Параллели между тем и другим по принципу сходства или контраста прорисовываются уже при самом первом подходе… Они обладали взглядом одинаковой широты. Впервые увидев фасад Фонтанного дома с лужайкой перед ним, Берлин сравнивает его с внешностью оксфордских колледжей. Пунин же, вспоминая, как, вывезенный из осажденного Ленинграда в Самарканд, он был счастлив на “горячих тропинках этой земли”, где “отсутствие теней или их неподвижность дает уверенность всему видимому”, и это “видимое, то есть окружающее, ведет себя, как дом”, и “то, что природа там сурова и даже суха, не портило дела; не очень уютный, суховатый дом”,- сводит это наблюдение к Флоренции: “Так, может быть, чувствовали себя люди после готических соборов в капелле Пацци
(она только мягче)”. Созвучны и их мысли о музыке, насколько об этом можно судить по письму Пунина из лагеря: “Мне хочется сказать о Бетховене – беспокойный он человек (динамичный), а между тем мир лежит почти в покое, только сокращается или расширяется (дышит); это хорошо понимал Бах; кроме того, страдания – это все-таки несовершенство; мир не страдает, даже когда находится в трагическом состоянии,- и это тоже знал Бах”.
Иногда они почти совпадают даже в мелочах – например, когда
Пунин признается, как он “с отвращением читает лекции”. Или иронизирует над своими достижениями: “Когда люди хотят объяснить мои успехи, они говорят: “Настоящих знаний у вас нет; правда, вы талантливы, но талантливых много; вы берете культурой””. Или рассказывает о встрече с более молодым и успешным коллегой: “Он обнаружил уважение ко мне, как к человеку не только одной профессии, но как к человеку, имеющему профессиональные способности и даже некоторые заслуги в этой профессии, словом, понимающему толк в игре. Но играть с ним я не мог, не на что.
Мог только покидать немного карты, как бы показывая, на чем я бы сыграл. “Ничего,- думал я, сидя в поезде,- пусть это тебя не огорчает и не удручает. Конечно, ты проиграл науку, как и многое другое, но ты же сам слышишь, как ты утешен. Следует только хорошо понять, чем ты утешен!””.
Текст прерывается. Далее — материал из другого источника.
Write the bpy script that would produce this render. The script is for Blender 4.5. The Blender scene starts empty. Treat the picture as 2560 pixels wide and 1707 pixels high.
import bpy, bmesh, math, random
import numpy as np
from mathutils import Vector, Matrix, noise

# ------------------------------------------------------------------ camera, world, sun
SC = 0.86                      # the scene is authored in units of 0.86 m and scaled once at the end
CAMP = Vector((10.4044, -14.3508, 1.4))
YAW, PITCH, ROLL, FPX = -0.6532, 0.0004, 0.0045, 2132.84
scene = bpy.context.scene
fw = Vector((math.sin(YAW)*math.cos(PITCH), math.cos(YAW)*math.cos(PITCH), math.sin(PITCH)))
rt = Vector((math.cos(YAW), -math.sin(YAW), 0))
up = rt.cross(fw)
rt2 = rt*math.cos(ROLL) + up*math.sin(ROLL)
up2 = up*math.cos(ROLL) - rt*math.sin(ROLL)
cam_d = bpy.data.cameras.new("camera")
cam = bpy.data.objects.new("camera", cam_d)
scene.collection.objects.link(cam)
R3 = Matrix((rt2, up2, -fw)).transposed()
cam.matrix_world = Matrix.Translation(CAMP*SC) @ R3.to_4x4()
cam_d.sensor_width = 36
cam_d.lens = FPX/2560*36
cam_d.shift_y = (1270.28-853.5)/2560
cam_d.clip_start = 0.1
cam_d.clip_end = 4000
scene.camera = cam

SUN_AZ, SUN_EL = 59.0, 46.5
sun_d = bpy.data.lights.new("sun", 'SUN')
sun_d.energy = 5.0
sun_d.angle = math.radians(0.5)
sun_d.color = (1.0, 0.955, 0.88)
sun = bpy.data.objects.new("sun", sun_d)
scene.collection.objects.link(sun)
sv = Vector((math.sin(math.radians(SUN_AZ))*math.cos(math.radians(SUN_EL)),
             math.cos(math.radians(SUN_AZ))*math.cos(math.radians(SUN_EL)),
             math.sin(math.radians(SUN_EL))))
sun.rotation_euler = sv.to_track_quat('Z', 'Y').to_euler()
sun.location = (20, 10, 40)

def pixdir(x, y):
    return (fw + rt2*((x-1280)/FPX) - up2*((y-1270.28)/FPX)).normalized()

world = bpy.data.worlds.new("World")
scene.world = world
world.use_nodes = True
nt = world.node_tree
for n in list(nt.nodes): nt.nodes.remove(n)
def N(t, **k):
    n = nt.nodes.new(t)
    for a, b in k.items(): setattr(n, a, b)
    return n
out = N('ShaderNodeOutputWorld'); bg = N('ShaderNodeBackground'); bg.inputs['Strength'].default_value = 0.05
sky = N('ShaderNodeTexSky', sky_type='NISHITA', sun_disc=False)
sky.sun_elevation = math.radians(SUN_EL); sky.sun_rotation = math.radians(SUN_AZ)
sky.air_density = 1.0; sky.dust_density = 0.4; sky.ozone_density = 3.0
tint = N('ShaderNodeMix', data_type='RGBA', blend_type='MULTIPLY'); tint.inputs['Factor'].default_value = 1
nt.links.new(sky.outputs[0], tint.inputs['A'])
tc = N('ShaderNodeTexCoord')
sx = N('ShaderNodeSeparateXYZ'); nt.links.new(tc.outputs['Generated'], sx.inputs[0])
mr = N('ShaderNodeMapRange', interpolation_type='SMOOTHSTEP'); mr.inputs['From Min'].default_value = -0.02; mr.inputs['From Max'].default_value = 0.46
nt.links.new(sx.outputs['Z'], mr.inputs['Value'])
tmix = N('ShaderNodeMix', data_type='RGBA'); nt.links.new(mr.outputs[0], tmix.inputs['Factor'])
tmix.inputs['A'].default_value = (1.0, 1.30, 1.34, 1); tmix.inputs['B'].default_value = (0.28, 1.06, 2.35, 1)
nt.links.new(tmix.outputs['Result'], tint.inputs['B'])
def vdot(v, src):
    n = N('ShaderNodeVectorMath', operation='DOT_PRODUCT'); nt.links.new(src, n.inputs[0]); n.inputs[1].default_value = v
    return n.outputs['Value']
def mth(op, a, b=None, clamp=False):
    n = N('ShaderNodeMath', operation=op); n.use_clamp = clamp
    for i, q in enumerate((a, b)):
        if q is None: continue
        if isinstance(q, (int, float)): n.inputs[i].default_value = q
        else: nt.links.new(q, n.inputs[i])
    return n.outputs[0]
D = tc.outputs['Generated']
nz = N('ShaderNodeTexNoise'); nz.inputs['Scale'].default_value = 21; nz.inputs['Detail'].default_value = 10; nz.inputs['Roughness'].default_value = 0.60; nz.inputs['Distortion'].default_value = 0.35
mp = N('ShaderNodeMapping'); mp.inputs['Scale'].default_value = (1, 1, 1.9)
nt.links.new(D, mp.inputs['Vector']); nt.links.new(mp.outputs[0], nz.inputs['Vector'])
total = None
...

При этом векторы судеб Пунина и Берлина были направлены в прямо противоположные стороны. Первого, как становится ясным, смерть в петле предвоенного террора, под немецкой бомбой, от блокадного голода миновала только затем, чтобы, возвратив в Ленинград из азиатской эвакуации, через четыре года протащить с очередной волной арестов к Полярному кругу и еще через три найти там в лагерной больнице. Второй лишь всмотрелся в этот темный свет, лишь коротко вдохнул этот сжигающий внутренности воздух и вернулся к “человеческой”, как говорила Ахматова, к своей, Исайи
Берлина, жизни – которой ему было отпущено еще целых полвека, радостной, насыщенной, свободной.